In a statement defending Williams and Foy, Democratic Party Congresswoman Yvette Clarke evocatively compared the level of harassment of black people in NYC to South Africa under the hated apartheid-era pass laws. While ghetto youth being stopped by the police is as American as apple pie, black bourgeois politicians can see that their own children are at greater risk of run-ins with the cops when the net is cast so widely. In criticizing stop-and-frisk, their aim is to make the police more effective as an agency of repression. The police, together with the courts and prisons, are the means by which the capitalist class defends its rule and profits, employing organized violence against the working class and the oppressed. This does not change whether it is the Democrats, the Republicans or “independents” who sit in City Hall, the state capitol or the White House.

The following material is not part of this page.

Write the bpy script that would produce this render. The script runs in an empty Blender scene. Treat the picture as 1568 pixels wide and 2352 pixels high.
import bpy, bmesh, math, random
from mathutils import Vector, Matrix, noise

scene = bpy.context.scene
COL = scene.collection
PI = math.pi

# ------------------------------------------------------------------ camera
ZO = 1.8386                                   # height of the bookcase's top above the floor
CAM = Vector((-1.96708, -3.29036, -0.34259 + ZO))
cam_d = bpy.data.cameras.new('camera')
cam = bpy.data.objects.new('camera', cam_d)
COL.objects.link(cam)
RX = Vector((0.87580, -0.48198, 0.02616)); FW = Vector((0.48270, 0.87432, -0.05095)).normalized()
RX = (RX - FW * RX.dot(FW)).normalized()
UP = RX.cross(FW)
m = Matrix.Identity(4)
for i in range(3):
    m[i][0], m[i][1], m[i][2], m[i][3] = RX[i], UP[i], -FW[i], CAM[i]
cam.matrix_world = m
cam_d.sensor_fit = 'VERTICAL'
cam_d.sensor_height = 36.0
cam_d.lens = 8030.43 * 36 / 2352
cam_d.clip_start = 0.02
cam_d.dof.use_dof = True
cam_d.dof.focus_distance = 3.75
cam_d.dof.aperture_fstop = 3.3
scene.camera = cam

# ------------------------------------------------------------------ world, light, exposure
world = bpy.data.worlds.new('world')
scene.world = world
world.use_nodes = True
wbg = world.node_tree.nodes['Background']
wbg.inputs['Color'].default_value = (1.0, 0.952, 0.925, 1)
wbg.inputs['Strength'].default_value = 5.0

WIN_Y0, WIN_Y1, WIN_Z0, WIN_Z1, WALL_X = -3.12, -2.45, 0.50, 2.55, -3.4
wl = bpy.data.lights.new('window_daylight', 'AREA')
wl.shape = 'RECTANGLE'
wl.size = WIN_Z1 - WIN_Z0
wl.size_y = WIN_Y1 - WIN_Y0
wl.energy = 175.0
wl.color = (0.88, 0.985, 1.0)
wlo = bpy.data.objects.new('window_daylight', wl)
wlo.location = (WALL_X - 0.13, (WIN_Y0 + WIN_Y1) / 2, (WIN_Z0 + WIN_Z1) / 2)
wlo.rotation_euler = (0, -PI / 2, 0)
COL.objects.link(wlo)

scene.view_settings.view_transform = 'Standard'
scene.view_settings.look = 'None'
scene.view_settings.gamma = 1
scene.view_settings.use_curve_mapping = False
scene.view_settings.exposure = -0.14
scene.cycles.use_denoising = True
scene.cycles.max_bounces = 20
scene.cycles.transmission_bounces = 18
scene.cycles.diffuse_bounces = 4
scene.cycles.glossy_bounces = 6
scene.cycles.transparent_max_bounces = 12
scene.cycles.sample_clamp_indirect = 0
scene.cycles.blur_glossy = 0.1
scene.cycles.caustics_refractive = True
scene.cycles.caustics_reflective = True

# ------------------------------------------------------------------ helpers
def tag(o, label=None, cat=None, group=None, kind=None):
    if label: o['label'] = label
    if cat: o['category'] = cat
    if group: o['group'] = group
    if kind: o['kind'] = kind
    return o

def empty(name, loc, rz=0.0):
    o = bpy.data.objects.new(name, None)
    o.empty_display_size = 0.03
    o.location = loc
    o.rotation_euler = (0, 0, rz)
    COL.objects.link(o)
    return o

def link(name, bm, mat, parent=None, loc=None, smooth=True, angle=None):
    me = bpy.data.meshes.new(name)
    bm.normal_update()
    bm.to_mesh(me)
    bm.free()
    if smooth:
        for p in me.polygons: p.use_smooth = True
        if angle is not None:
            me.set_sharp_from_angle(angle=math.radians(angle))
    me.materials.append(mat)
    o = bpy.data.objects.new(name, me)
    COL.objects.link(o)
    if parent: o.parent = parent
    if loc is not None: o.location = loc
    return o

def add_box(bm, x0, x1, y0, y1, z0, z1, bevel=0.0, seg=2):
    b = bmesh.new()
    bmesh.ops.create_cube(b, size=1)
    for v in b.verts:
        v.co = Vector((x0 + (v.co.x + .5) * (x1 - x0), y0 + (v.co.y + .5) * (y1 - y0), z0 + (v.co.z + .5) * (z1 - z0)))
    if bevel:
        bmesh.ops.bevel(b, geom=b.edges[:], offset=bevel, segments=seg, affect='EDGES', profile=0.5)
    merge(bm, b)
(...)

Under Democratic president Obama, the situation for black people has further deteriorated, with rollbacks of union gains, mounting job losses, home foreclosures and increased cuts in services. In NYC, the billionaire Bloomberg is adding to the pain by laying off teachers and running housing projects better suited for roaches, bedbugs and rats than humans. The decaying capitalist system cannot be reformed to serve the interests of the workers and the ghetto and barrio masses. We need a workers party built in political opposition to the Democratic and Republican parties of capital—a party that mobilizes the social power of labor, including its key black component, to fight against racist injustice and to champion the cause of all the exploited and oppressed. A revolutionary workers party is the necessary instrument to lead the struggle to sweep away the racist capitalist system and replace it with the rule of the working class, under which there would be jobs and quality housing and services for all. For black liberation through socialist revolution!